=== Data provided ===
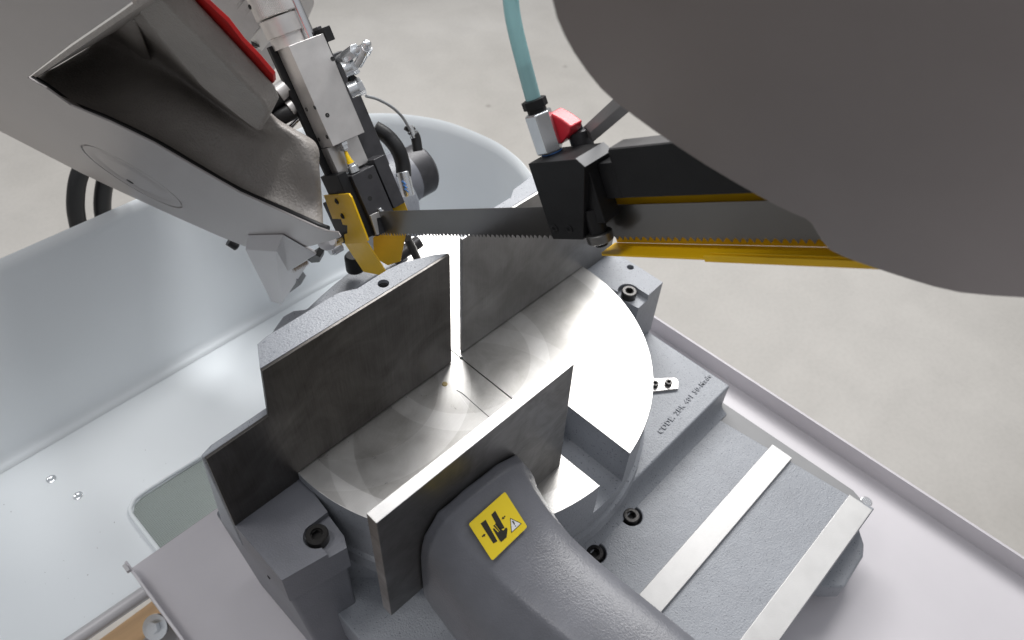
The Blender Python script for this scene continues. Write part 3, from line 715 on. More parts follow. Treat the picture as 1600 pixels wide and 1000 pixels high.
# carbide guide insert
v_ = px_pts(A, 0, -0.1225, [(578, 337), (583, 334), (598, 328), (601, 331), (603, 338), (588, 341), (592, 366), (588, 367)])
prism('carbide_insert', M['alu'], lg, A, v_, 0, -0.1245, -0.1215, bevel=0.0003)
box('carbide_insert', M['zinc'], lg, A, (-0.150, -0.1205), (0.0008, 0.0040), (0.0085, 0.0285), 0.0004)
# yellow guard on the camera side
yl = px_pts(A, 1, -0.023, [(506, 305), (545, 302.5), (549, 308), (575.5, 376), (571, 380), (540, 381), (538, 366), (543, 365), (543, 352), (536, 351), (533, 342), (520, 342)])
yg = prism('yellow_guard', M['yellow'], lg, A, yl, 1, -0.0235, -0.0215, bevel=0.0004)
for (x, y) in ((526.5, 314.5), (535.5, 337.5)):
    q = A.pick(x, y, 1, -0.0235); lathe('guard_screw', M['blackmetal'], yg, A.w((q[0], -0.0236, q[2])), -A.ax[1], [(0, 0.0030), (0.0006, 0.0030), (0.0012, 0.0022), (0.0004, 0.0014)], 20)
# bent lower tongue of the guard
P = lambda x, y, X: A.w(A.pick(x, y, 1, X))
t1 = [P(538, 380, -0.0228), P(574, 380, -0.0225), P(604, 427, -0.008), P(594, 430, -0.009), P(568, 425, -0.014)]
nn = (t1[1]-t1[0]).cross(t1[2]-t1[0]).normalized()*0.0014
obj('guard_tongue', t1+[q+nn for q in t1], [(0, 1, 2, 3, 4), (9, 8, 7, 6, 5)]+[(i, (i+1) % 5, 5+(i+1) % 5, 5+i) for i in range(5)], M['yellow'], lg, bevel=0.0003)
# second yellow guard behind the band
y2 = px_pts(A, 1, 0.034, [(611, 317), (629, 309), (637, 331), (634, 366), (626, 410), (610, 414), (600, 414)])
t2 = [P(609, 317, 0.026), P(629, 309, 0.036), P(638, 332, 0.036), P(634, 368, 0.034), P(626, 408, 0.034), P(606, 415, 0.022), P(584, 402, 0.010), P(583, 372, 0.014), P(612, 345, 0.022)]
nn = (t2[1]-t2[0]).cross(t2[4]-t2[0]).normalized()*0.0014
obj('yellow_guard', t2+[q+nn for q in t2], [tuple(range(9)), tuple(range(17, 8, -1))]+[(i, (i+1) % 9, 9+(i+1) % 9, 9+i) for i in range(9)], M['yellow'], lg, bevel=0.0003)
# aluminium cylinder block
cb_ = prism('cylinder_block', M['alu'], lg, A, [(-0.0140, 0.0995), (0.0235, 0.0990), (0.0240, 0.1945), (-0.0140, 0.1945)], 0, -0.152, -0.127, bevel=0.0006)
cb_['label'] = 'brushed aluminium block with small bores'
box('back_plate', M['black'], lg, A, (-0.158, -0.1525), (-0.020, 0.027), (0.070, 0.200), 0.0006)
box('back_rail', M['charcoal'], lg, A, (-0.152, -0.135), (0.0245, 0.0295), (0.150, 0.2015), 0.0006)
q = A.pick(524, 60, 0, -0.130)
box('rail_cap', M['black'], lg, A, (-0.150, -0.126), (0.0242, 0.0330), (0.186, 0.199), 0.0006)
for (x, y) in ((519.5, 92), (511.5, 180)):
    q = A.pick(x, y, 0, -0.127); lathe('bore', M['blackmetal'], lg, A.w((-0.1272, q[1], q[2])), A.ax[0], [(0, 0.0022), (0.0005, 0.0021), (0.0002, 0.001)], 16)
for (x, y) in ((479, 171), (492, 168), (498.5, 218), (511, 214)):
    q = A.pick(x, y, 1, -0.0140); lathe('bore', M['blackmetal'], lg, A.w((q[0], -0.0139, q[2])), -A.ax[1], [(0, 0.0020), (0.0004, 0.0019), (0.0001, 0.0012)], 16)
# cylinder barrel with knurled sleeve
cb, cX = -0.148, -0.002
prof_d = A.ax[2]
lathe('barrel', M['alu'], lg, A.w((cb, cX, 0.1945)), prof_d, [(0, 0.0150), (0.010, 0.0150), (0.0105, 0.0168), (0.026, 0.0172), (0.0265, 0.0160)], 48)
v = []; f = []; n = 144
_, u, w2 = basis(prof_d); P0 = A.w((cb, cX, 0.222))
for h in (0, 0.001, 0.09):
    for i in range(n):
        rr = (0.0188 if i % 2 else 0.0183) if h > 0.0005 else 0.0178
        a = 2*math.pi*i/n; v.append(P0 + prof_d*h + u*(rr*math.cos(a)) + w2*(rr*math.sin(a)))
for k in range(2):
    for i in range(n): f.append((k*n+i, k*n+(i+1) % n, (k+1)*n+(i+1) % n, (k+1)*n+i))
f.append(tuple(range(n-1, -1, -1))); f.append(tuple(range(2*n, 3*n)))
kn = obj('knurled_sleeve', v, f, M['alu'], lg, smooth=False)
q = A.pick(421, 19, 1, -0.017); lathe('bore', M['hole'], lg, A.w((cb-0.004, cX-0.0186, 0.236)), -A.ax[1], [(0, 0.0022), (0.0006, 0.0022)], 14)
cyl('piston_rod', M['chrome'], lg, A.w((cb+0.008, 0.0165, 0.1935)), A.w((cb+0.008, 0.0165, 0.33)), 0.0056, 28)
# plate and needle fitting between block and guide
box('link_plate', M['alu'], lg, A, (-0.156, -0.140), (-0.0140, 0.022), (0.0700, 0.0990), 0.0006)
nd = A.w((-0.133, -0.001, 0.0690))
lathe('needle_collar', M['zinc'], lg, nd, prof_d, [(0, 0.0058), (0.006, 0.0058), (0.0065, 0.0045), (0.009, 0.0045)], 18)
lathe('needle_hub', M['yellow_plastic'], lg, nd + prof_d*0.0075, prof_d, [(0, 0.0034), (0.003, 0.0034), (0.0045, 0.0026), (0.013, 0.0016), (0.014, 0.001)], 16)
lathe('needle_nut', M['zinc'], lg, nd + prof_d*0.0215, prof_d, [(0, 0.0024), (0.002, 0.0046), (0.005, 0.0046), (0.0055, 0.006), (0.0085, 0.006)], 6)
# guide arm (dark flat bar) behind the block
box('guide_arm', M['charcoal'], lg, A, (-0.190, -0.160), (0.020, 0.055), (0.055, 0.175), 0.0015)
lathe('fastener', M['chrome'], lg, A.w((-0.158, -0.036, 0.0060)), -A.ax[1], [(0, 0.006), (0.010, 0.006), (0.010, 0.0045), (0.013, 0.0045)], 20)
q = A.pick(537, 370, 1, -0.02)
lathe('tension_nut', M['zinc'], lg, A.w((q[0], -0.030, q[2])), A.ax[1], [(0, 0.0050), (0.006, 0.0050), (0.006, 0.0035), (0.012, 0.0035)], 20)

# hydraulic fittings
ft = thing('banjo_fitting', 'cluster of zinc plated hose fittings on the right side of the aluminium block', 'pipe fitting', A.w((-0.14, 0.03, 0.17)))
def pk(x, y, X=0.035): return A.w(A.pick(x, y, 1, X))
def hexalong(name, a, b, r, m='zinc', n=6, parent=ft, bevel=0.0005):
    a = Vector(a); b = Vector(b); return lathe(name, M[m], parent, a, b-a, [(0, r), ((b-a).length, r)], n, bevel)
hexalong('union_body', pk(531, 94), pk(546, 85), 0.0050, n=20)
hexalong('union_nut', pk(540, 89), pk(556, 78), 0.0062)
hexalong('elbow_arm', pk(555, 80), pk(573, 70), 0.0030, n=20)
lathe('elbow_ball', M['zinc'], ft, pk(573, 70)-Vector((0, 0, 0.0045)), UP, [(0, 0.001), (0.001, 0.003), (0.003, 0.0043), (0.006, 0.0043), (0.008, 0.003), (0.009, 0.001)], 20)
hexalong('drop_collar', pk(574, 74), pk(571, 81), 0.0050, n=24)
hexalong('drop_pipe', pk(572, 78), pk(560, 100), 0.0042, n=24)
hexalong('banjo_body', pk(536, 110, 0.028), pk(549, 104.5, 0.036), 0.0075, n=24)
hexalong('banjo_nut', pk(548, 106, 0.036), pk(556, 101, 0.041), 0.0080)
hexalong('banjo_body', pk(546, 142, 0.028), pk(560, 136, 0.036), 0.0080, n=24)
hexalong('banjo_nut', pk(559, 137, 0.036), pk(567, 133, 0.041), 0.0085)
hexalong('black_spacer', pk(549, 126), pk(553, 124), 0.0045, 'black', 6)

# hoses
def pkz(x, y, b_, ax=0): return A.w(A.pick(x, y, ax, b_))
hs = 'black rubber hydraulic hose'
h1 = tag(tube('hydraulic_hose', M['rubber'], None, [pkz(585, 200, -0.20), pkz(605, 213, -0.195), pkz(621, 233, -0.19), pkz(629, 255, -0.19), pkz(631, 276, -0.19)], 0.0085), 'thick black rubber hose arching down to a printed silver sleeve behind the guide', 'hose')
h1s = tag(cyl('hose_sleeve', M['zinc'], None, pkz(629, 268, -0.188), pkz(638, 306, -0.188), 0.0072, 24, bevel=0.0006), 'silver crimp sleeve with blue print at the end of the thick black hose', 'hose sleeve')
for k, (x, y, s2) in enumerate(((631, 286, 3), (633, 292, 3), (635, 298, 3))):
    a = pkz(x-s2, y-3, -0.1805); b_ = pkz(x+s2, y+2, -0.1805)
    cyl('sleeve_print', M['blue_print'], h1s, a, b_, 0.0007, 8)
h2 = tag(tube('hydraulic_hose', M['rubber'], None, [pkz(458, 140, -0.162), pkz(437, 150, -0.166), pkz(418, 165, -0.175), pkz(398, 185, -0.2)], 0.0085), 'upper short black hose left of the aluminium block', 'hose', 'short black hoses beside the aluminium block')
cyl('hose_end', M['alu'], h2, pkz(448, 136, -0.160), pkz(434, 147, -0.163), 0.0085, 24, bevel=0.0006)
h3 = tag(tube('hydraulic_hose', M['rubber'], None, [pkz(474, 165, -0.162), pkz(450, 176, -0.166), pkz(432, 186, -0.175), pkz(405, 205, -0.2)], 0.0085), 'lower short black hose left of the aluminium block', 'hose', 'short black hoses beside the aluminium block')
cyl('hose_end', M['alu'], h3, pkz(466, 160, -0.160), pkz(452, 171, -0.163), 0.0080, 24, bevel=0.0006)
h4 = tag(tube('sensor_rod', M['chrome'], None, [pkz(474, 178, -0.17), pkz(462, 190, -0.175), pkz(450, 202, -0.18)], 0.0024, samples=0), 'thin bright rod below the black hoses', 'rod')
cb1 = tag(tube('sensor_cable', M['grey_plastic'], None, [pkz(572, 150, -0.15), pkz(590, 155, -0.16), pkz(612, 167, -0.17), pkz(628, 182, -0.18), pkz(637, 196, -0.185), pkz(643, 207, -0.19)], 0.0016, n=10), 'thin grey cable looping from the lower fitting to a black plug', 'cable')
plg = tag(tube('cable_plug', M['rubber'], None, [pkz(641, 205, -0.19), pkz(649, 214, -0.19), pkz(653, 236, -0.19)], lambda t: 0.0056 if t > 0.3 else 0.004, n=14), 'black plug at the end of the thin grey cable', 'plug')
tube('plug_clamp', M['blackmetal'], plg, [pkz(633, 200, -0.19), pkz(641, 204, -0.19), pkz(647, 200, -0.19)], 0.0024, n=10)
tube('plug_sleeve', M['zinc'], plg, [pkz(640, 197, -0.189), pkz(647, 215, -0.189)], 0.0036, n=12, samples=0)
for lab, pts in (('outer black rubber hose hanging behind the left tub wall', [(131, 255), (121, 285), (118, 320), (122, 350), (131, 385)]), ('inner black rubber hose hanging behind the left tub wall', [(172, 262), (163, 290), (160, 322), (164, 350), (172, 385)])):
    tag(tube('hanging_hose', M['rubber'], None, [W.w(W.pick(x, y, 1, 1.02)) for x, y in pts], 0.0118, n=20), lab, 'hose', 'black hoses hanging behind the tub')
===
What is required
Say how many lines of the listing above contain "from", with no other words.

Response for this exercise
2